His song, Let's Hear It For The Working Man, as well as being used as the theme for the Miller Beer commercials in America, also proved to be a big hit at the beginning of this year for Moe Bandy and Joe Stampley. More recently it's been recorded by Scotland's own Gerry Ford, and heads off this artist’s latest album release. Other standout songs that Max has written during the past eight or nine years would have to include The Man From Bowling Green, recorded by Tammy Wynette, Johnny Paycheck and Bob Luman, Bordertown Woman, a hit for Mel McDaniel, and one of my favourites' The Arizona Whiz by Porter Wagoner.

Now he seems to be making a bid to establish himself as a singer, and like all songwriters, he is naturally worried that being on the road could seriously affect his writing abilities.

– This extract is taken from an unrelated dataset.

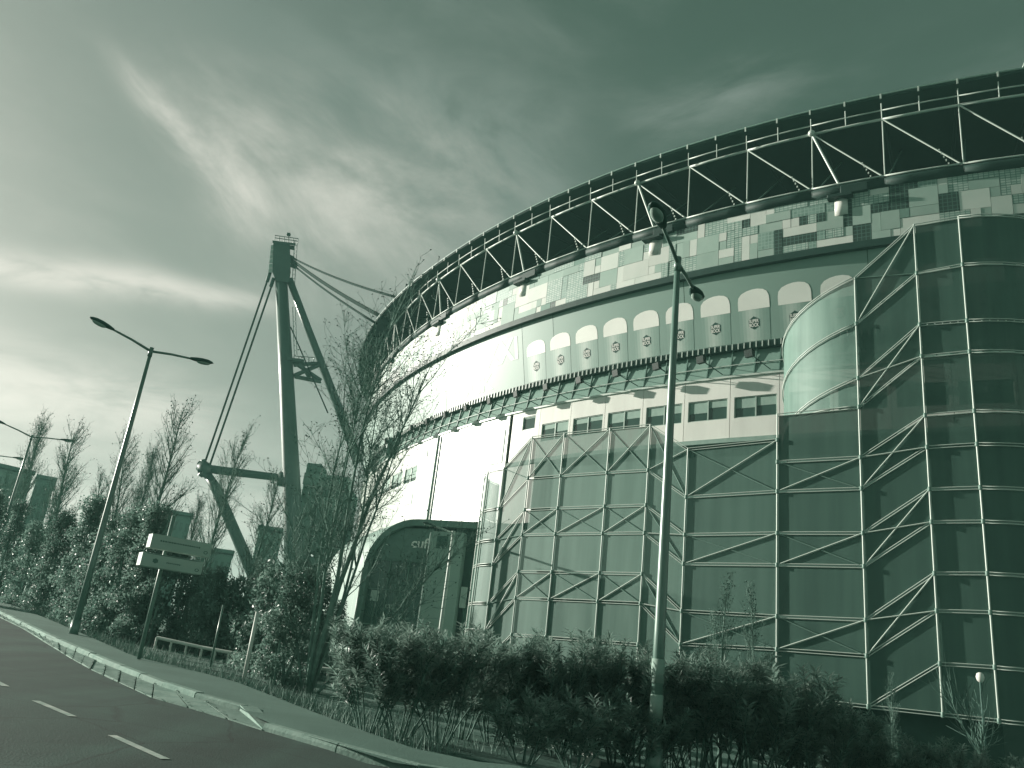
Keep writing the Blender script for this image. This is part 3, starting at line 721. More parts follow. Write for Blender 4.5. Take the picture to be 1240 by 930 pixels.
# small white lamp on the tower's foot
p = at(1187, 820, 31); m = MB(); m.tube([p + Vector((0, 0, -.16)), p + Vector((0, 0, -.1)), p, p + Vector((0, 0, .1)), p + Vector((0, 0, .14))], [.04, .10, .125, .10, .04], 12)
lamp0 = tag(m.build('globe_lamp', WHITE, smooth=True), 'small white globe lamp by the foot of the dark tower', 'lamp')
m = MB(); m.tube([p + Vector((0, 0, -.15)), ong(p)], .04, 8); m.build('lamp_stem', DARK, lamp0)

# ------------------------------------------------------------------ arched entrance canopy
can = thing('entrance_canopy', at(505, 790, 52), 'dark glazed arched entrance with cuf sign and ribbed pale vault', 'entrance')
cA, cB = at(440, 700, 53.5), at(566, 700, 50.5); ct = (cB - cA); ct.z = 0; cw_ = ct.length; ct.normalize(); cn = Vector((-ct.y, ct.x, 0))   # cn points away from camera
c_org = Vector((cA.x, cA.y, 0)); cz0 = gz(cA.x, cA.y) - .3
c_top = at(520, 631, 52).z
def cpt(u, z, d=0.): return c_org + ct * u + cn * d + Vector((0, 0, z))
rr = 3.3
out = [(0., cz0)] + [(rr - rr * math.cos(a), c_top - rr + rr * math.sin(a)) for a in [math.pi / 2 * i / 10 for i in range(11)]] + [(cw_ + 3., c_top), (cw_ + 3., cz0)]
inn = [(.35, cz0)] + [(.35 + (rr - .35) * (1 - math.cos(a)), c_top - .4 - (rr - .4) * (1 - math.sin(a))) for a in [math.pi / 2 * i / 10 for i in range(11)]] + [(cw_ + 3., c_top - .4), (cw_ + 3., cz0)]
n = len(out); V = [cpt(u, z, -.25) for u, z in out] + [cpt(u, z, -.25) for u, z in inn] + [cpt(u, z, .4) for u, z in inn]
mesh('arch_frame', V, [(i, i + 1, n + i + 1, n + i) for i in range(n - 1)] + [(n + i, n + i + 1, 2 * n + i + 1, 2 * n + i) for i in range(n - 1)], M('arch_frame', .24, .5, .3), can)
# vault going back to the left
vd = (Vector((math.sin(math.radians(-23)), math.cos(math.radians(-23)), 0)))
for j in range(8):
    d0, d1 = j * 1.3, (j + 1) * 1.3 - .05; V = []
    for i, (u, z) in enumerate(out[:-1]):
        for d in (d0, d1): V.append(cpt(u, z, -.2) + vd * d)
    mm = len(out) - 1
    mesh('vault_panel', V, [(2 * i, 2 * i + 1, 2 * i + 3, 2 * i + 2) for i in range(mm - 1)], M('vault_sheet', .30, .5, .4, .1, .6, var2=.06), can, smooth=True)
# glazing behind the frame
CG = M('entrance_glass', .13, .12, .5, .3, .3)
us = [.35, 1.7, 3.0, 4.3]; zs = [cz0, cz0 + 2.3, cz0 + 4.4, c_top - 2.6]
for u0, u1 in zip(us, us[1:]):
    for z0, z1 in zip(zs, zs[1:]):
        V = [cpt(u0 + .04, z0 + .04, .1), cpt(u1 - .04, z0 + .04, .1), cpt(u1 - .04, z1 - .04, .1), cpt(u0 + .04, z1 - .04, .1)]
        V += [v + cn * .04 for v in V]; mesh('glass_panel', V, [(0, 1, 2, 3), (7, 6, 5, 4), (0, 4, 5, 1), (1, 5, 6, 2), (2, 6, 7, 3), (3, 7, 4, 0)], CG, can)
for u in us[1:]: boxo('mullion', cpt(u, (cz0 + c_top - 2.6) / 2, .06), ct * .07, cn * .12, Vector((0, 0, c_top - 2.6 - cz0)), M('mullion', .22), can)
for z in zs[1:]: boxo('transom', cpt(2.3, z, .06), ct * 3.9, cn * .12, Vector((0, 0, .07)), M('mullion', .22), can)
V = [cpt(u, z, .3) for u, z in inn]; mesh('back_wall', V, [tuple(range(len(V)))], M('entrance_dark', .12, .6, .3), can)
V = [cpt(.5, c_top - 2.55, .0), cpt(4.3, c_top - 2.55, .0), cpt(4.3, c_top - .55, .0), cpt(2.4, c_top - .55, .0), cpt(1.2, c_top - 1.1, .0), cpt(.6, c_top - 2.0, .0)]
V += [v + cn * .1 for v in V]
mesh('fascia', V, [(0, 1, 2, 3, 4, 5), (11, 10, 9, 8, 7, 6)] + [(i, (i + 1) % 6, 6 + (i + 1) % 6, 6 + i) for i in range(6)], M('fascia_green', .20, .4, .4), can)
def put_text(name, s, org, ex, ez, wid, hei, mat, parent, depth=.03, nrm=None):
    cu = bpy.data.curves.new('t', 'FONT'); cu.body = s; cu.offset = .025; ob = bpy.data.objects.new('t', cu); col.objects.link(ob)
    bpy.context.view_layer.update(); me = bpy.data.meshes.new_from_object(ob.evaluated_get(bpy.context.evaluated_depsgraph_get())); bpy.data.objects.remove(ob)
    xs = [v.co.x for v in me.vertices]; ys = [v.co.y for v in me.vertices]; x0, x1, y0, y1 = min(xs), max(xs), min(ys), max(ys)
    V = [org + ex * (wid * (v.co.x - x0) / (x1 - x0)) + ez * (hei * (v.co.y - y0) / (y1 - y0)) for v in me.vertices]
    return mesh(name, V, [tuple(p.vertices) for p in me.polygons], mat, parent)
UZ = Vector((0, 0, 1))
SIGNT = M('sign_letter', .85, .5, .3)
put_text('sign_lettering', 'cuf', cpt(2.95, c_top - 1.75, -.03), ct, UZ, 1.15, .62, SIGNT, can)
put_text('sign_lettering', 'cuf', cpt(1.75, cz0 + 3.3, .08), ct, UZ, .7, .4, M('sign_letter_reflected', .5), can)  # faint reflection of the sign, painted as letters on the glass
boxo('grey_plate', cpt(.95, cz0 + 4.0, .05), ct * .55, cn * .04, UZ * .65, M('plate_pale', .5), can)  # plain pale and mid grey plates on the glazing
boxo('grey_plate', cpt(1.6, cz0 + 1.6, .05), ct * 1.2, cn * .04, UZ * 1.3, M('plate_mid', .28), can)
# solid side wall right of the glazing, with a hatch and door recesses
wz = c_top - .75
boxo('side_wall', cpt(5.5, (cz0 + wz) / 2, -.35), ct * 2.3, cn * .5, UZ * (wz - cz0), M('side_wall_grey', .36, .6, .3, .12, .5), can)
boxo('hatch', cpt(5.25, wz - .65, -.62), ct * .7, cn * .06, UZ * .75, M('hatch_dark', .12), can)
boxo('door_recess', cpt(7.3, cz0 + 2.2, -.2), ct * .6, cn * .1, UZ * 3.4, M('hatch_dark', .12), can)
boxo('notice', cpt(6.95, cz0 + 4.3, -.3), ct * .4, cn * .05, UZ * 1.2, M('plate_pale', .5), can)
m = MB(); m.tube([cpt(.02, cz0, -.32), cpt(.02, c_top - rr, -.32)], .045, 8); m.build('corner_trim', STEEL, can, True)

# ------------------------------------------------------------------ mast
YM = 106.; MK = YM / 80
def q(px, py, dy=0.): return aty(px, py, YM + dy)
def mbar(name, a, b, r, mat, parent, n=8): return bar(name, a, b, r * MK, mat, parent, n)
def mtube(m, P, r, n=6): m.tube(P, [v * MK for v in r] if isinstance(r, (list, tuple)) else r * MK, n)
CABLE = M('cable_sheath', .03, .9, .1)
mbase = q(353, 640); mast = thing('roof_mast', (mbase.x, mbase.y, gz(mbase.x, mbase.y)), 'tall leaning tubular mast with stay cables beside the stadium', 'mast')
m = MB(); P = [q(340.5, 338), q(348, 480), q(352.5, 575), q(355, 640), q(358, 730)]; mtube(m, P, [.62, .76, .86, .9, .95], 24); m.build('mast_shaft', MAST, mast, True)
# head: a tapered box, sun on its left cheek painted as pale ribs
def prism(name, px, mat, d0, d1, parent):
    V = [q(*p, d0) for p in px] + [q(*p, d1) for p in px]; k = len(px)
    return mesh(name, V, [tuple(range(k)), tuple(range(2 * k - 1, k - 1, -1))] + [(i, i + k, (i + 1) % k + k, (i + 1) % k) for i in range(k)], mat, parent)
prism('mast_head', [(331, 293), (351, 295), (352, 330), (350, 342), (334, 340), (330, 330)], MAST, -.9, .9, mast)
for i in range(6):
    y0 = 297 + i * 5.6; x0 = 328.2 - i * .55
    prism('lit_cheek_plate', [(x0, y0), (331, y0 - .3), (330.6, y0 + 5), (x0 - .5, y0 + 5)], STEEL, -.75, .75, mast)
prism('top_platform', [(330, 291), (358, 294.5), (358, 297.5), (330, 294)], MAST, -1.1, 1.1, mast)
prism('bracket_arm', [(351, 297), (356, 297.5), (356, 303), (351, 302)], MAST, -.4, .4, mast)
for dy in (-1.05, 1.05):
    for py0, py1 in ((285, 289), (288, 292)): mbar('handrail', q(333, py0, dy), q(361, py1, dy), .04, MAST, mast, 6)
    for i in range(6):
        x = 333 + 5.6 * i; mbar('handrail_post', q(x, 285 + .75 * i, dy), q(x - .6, 292.5 + .6 * i, dy), .04, MAST, mast, 6)
mbar('aerial', q(349.5, 283), q(348.5, 293), .05, DARK, mast, 6)
boxo('beacon', q(349.6, 284), Vector((.45, 0, 0)), Vector((0, .4, 0)), UZ * .4, DARK, mast)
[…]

“Since I've been over in Europe, I've not written anything at all. It seems as if my feet have hardly touched down. Songwriting is my main occupation, and though I enjoy recording, I wouldn't like being on the road to the extent that my writing suffers badly.”

Having seen Max D. Barnes work on stage, those words are spoken with a lot of sense. On record he is a fine country singer, though he is distinctly his own composer-singer, one cannot help comparisons to Merle Haggard and even Don Williams. When it comes to live work, his limitations begin to show through too strongly. He seems unnatural on stage, and without a smooth flowing repertoire his performance was all too haphazard to work successfully. 

He could work on his stage show, but would it be really worth the effort? I think not. He has it made as a successful songwriter, and if he can be allowed to record the occasional album, then I feel that Max D. Barnes should be content. To stretch himself further, could harm his writing output, and that would be a great pity, for he is one of Nashville's best 'straight' country writers of the last ten years.